*Short task*: Every line of the data must be copied exactly.

*Data excerpt*:
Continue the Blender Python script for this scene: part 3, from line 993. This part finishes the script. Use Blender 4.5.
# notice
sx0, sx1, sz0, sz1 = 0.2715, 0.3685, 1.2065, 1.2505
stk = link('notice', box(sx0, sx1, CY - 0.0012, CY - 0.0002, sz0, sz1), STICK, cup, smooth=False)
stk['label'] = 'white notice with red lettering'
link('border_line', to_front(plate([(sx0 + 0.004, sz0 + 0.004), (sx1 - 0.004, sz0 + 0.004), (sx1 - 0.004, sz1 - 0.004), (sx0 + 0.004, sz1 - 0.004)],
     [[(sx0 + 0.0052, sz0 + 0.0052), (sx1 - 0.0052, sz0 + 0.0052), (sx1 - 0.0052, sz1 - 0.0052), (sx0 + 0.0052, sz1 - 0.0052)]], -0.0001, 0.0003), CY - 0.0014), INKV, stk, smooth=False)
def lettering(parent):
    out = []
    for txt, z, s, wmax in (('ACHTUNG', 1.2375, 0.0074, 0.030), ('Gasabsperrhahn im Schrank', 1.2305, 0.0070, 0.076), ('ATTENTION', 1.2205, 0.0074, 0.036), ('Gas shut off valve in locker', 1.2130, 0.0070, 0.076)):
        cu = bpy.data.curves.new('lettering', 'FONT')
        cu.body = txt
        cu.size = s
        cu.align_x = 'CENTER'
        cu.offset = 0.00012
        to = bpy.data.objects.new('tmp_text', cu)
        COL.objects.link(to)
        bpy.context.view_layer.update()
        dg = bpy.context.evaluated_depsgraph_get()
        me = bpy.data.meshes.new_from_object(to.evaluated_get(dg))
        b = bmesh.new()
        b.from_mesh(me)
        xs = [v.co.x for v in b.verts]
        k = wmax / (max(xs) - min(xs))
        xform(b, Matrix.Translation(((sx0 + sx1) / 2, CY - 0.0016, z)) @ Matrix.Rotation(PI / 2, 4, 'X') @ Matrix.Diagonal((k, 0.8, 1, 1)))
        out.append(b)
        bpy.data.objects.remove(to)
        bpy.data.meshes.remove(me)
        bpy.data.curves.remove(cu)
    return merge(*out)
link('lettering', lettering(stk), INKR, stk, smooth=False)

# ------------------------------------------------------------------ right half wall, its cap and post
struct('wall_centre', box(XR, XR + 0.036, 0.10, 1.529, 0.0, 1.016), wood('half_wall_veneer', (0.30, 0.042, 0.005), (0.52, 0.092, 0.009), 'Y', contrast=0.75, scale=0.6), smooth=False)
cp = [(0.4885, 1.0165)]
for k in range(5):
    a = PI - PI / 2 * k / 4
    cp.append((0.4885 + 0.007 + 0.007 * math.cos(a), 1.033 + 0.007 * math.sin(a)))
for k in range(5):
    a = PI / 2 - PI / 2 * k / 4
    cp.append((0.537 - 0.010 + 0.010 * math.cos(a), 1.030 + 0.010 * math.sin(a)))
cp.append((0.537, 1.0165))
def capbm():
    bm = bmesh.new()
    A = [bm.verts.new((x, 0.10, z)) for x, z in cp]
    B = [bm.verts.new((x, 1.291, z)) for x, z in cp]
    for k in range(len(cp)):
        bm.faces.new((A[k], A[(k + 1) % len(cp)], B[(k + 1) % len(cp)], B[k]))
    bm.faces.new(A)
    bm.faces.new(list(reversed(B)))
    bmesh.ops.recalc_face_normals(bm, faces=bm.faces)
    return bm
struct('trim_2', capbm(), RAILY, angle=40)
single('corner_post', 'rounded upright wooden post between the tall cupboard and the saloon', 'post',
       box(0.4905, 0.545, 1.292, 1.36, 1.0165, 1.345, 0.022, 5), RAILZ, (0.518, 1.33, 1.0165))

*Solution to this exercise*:
Continue the Blender Python script for this scene: part 3, from line 993. This part finishes the script. Use Blender 4.5.
# notice
sx0, sx1, sz0, sz1 = 0.2715, 0.3685, 1.2065, 1.2505
stk = link('notice', box(sx0, sx1, CY - 0.0012, CY - 0.0002, sz0, sz1), STICK, cup, smooth=False)
stk['label'] = 'white notice with red lettering'
link('border_line', to_front(plate([(sx0 + 0.004, sz0 + 0.004), (sx1 - 0.004, sz0 + 0.004), (sx1 - 0.004, sz1 - 0.004), (sx0 + 0.004, sz1 - 0.004)],
     [[(sx0 + 0.0052, sz0 + 0.0052), (sx1 - 0.0052, sz0 + 0.0052), (sx1 - 0.0052, sz1 - 0.0052), (sx0 + 0.0052, sz1 - 0.0052)]], -0.0001, 0.0003), CY - 0.0014), INKV, stk, smooth=False)
def lettering(parent):
    out = []
    for txt, z, s, wmax in (('ACHTUNG', 1.2375, 0.0074, 0.030), ('Gasabsperrhahn im Schrank', 1.2305, 0.0070, 0.076), ('ATTENTION', 1.2205, 0.0074, 0.036), ('Gas shut off valve in locker', 1.2130, 0.0070, 0.076)):
        cu = bpy.data.curves.new('lettering', 'FONT')
        cu.body = txt
        cu.size = s
        cu.align_x = 'CENTER'
        cu.offset = 0.00012
        to = bpy.data.objects.new('tmp_text', cu)
        COL.objects.link(to)
        bpy.context.view_layer.update()
        dg = bpy.context.evaluated_depsgraph_get()
        me = bpy.data.meshes.new_from_object(to.evaluated_get(dg))
        b = bmesh.new()
        b.from_mesh(me)
        xs = [v.co.x for v in b.verts]
        k = wmax / (max(xs) - min(xs))
        xform(b, Matrix.Translation(((sx0 + sx1) / 2, CY - 0.0016, z)) @ Matrix.Rotation(PI / 2, 4, 'X') @ Matrix.Diagonal((k, 0.8, 1, 1)))
        out.append(b)
        bpy.data.objects.remove(to)
        bpy.data.meshes.remove(me)
        bpy.data.curves.remove(cu)
    return merge(*out)
link('lettering', lettering(stk), INKR, stk, smooth=False)

# ------------------------------------------------------------------ right half wall, its cap and post
struct('wall_centre', box(XR, XR + 0.036, 0.10, 1.529, 0.0, 1.016), wood('half_wall_veneer', (0.30, 0.042, 0.005), (0.52, 0.092, 0.009), 'Y', contrast=0.75, scale=0.6), smooth=False)
cp = [(0.4885, 1.0165)]
for k in range(5):
    a = PI - PI / 2 * k / 4
    cp.append((0.4885 + 0.007 + 0.007 * math.cos(a), 1.033 + 0.007 * math.sin(a)))
for k in range(5):
    a = PI / 2 - PI / 2 * k / 4
    cp.append((0.537 - 0.010 + 0.010 * math.cos(a), 1.030 + 0.010 * math.sin(a)))
cp.append((0.537, 1.0165))
def capbm():
    bm = bmesh.new()
    A = [bm.verts.new((x, 0.10, z)) for x, z in cp]
    B = [bm.verts.new((x, 1.291, z)) for x, z in cp]
    for k in range(len(cp)):
        bm.faces.new((A[k], A[(k + 1) % len(cp)], B[(k + 1) % len(cp)], B[k]))
    bm.faces.new(A)
    bm.faces.new(list(reversed(B)))
    bmesh.ops.recalc_face_normals(bm, faces=bm.faces)
    return bm
struct('trim_2', capbm(), RAILY, angle=40)
single('corner_post', 'rounded upright wooden post between the tall cupboard and the saloon', 'post',
       box(0.4905, 0.545, 1.292, 1.36, 1.0165, 1.345, 0.022, 5), RAILZ, (0.518, 1.33, 1.0165))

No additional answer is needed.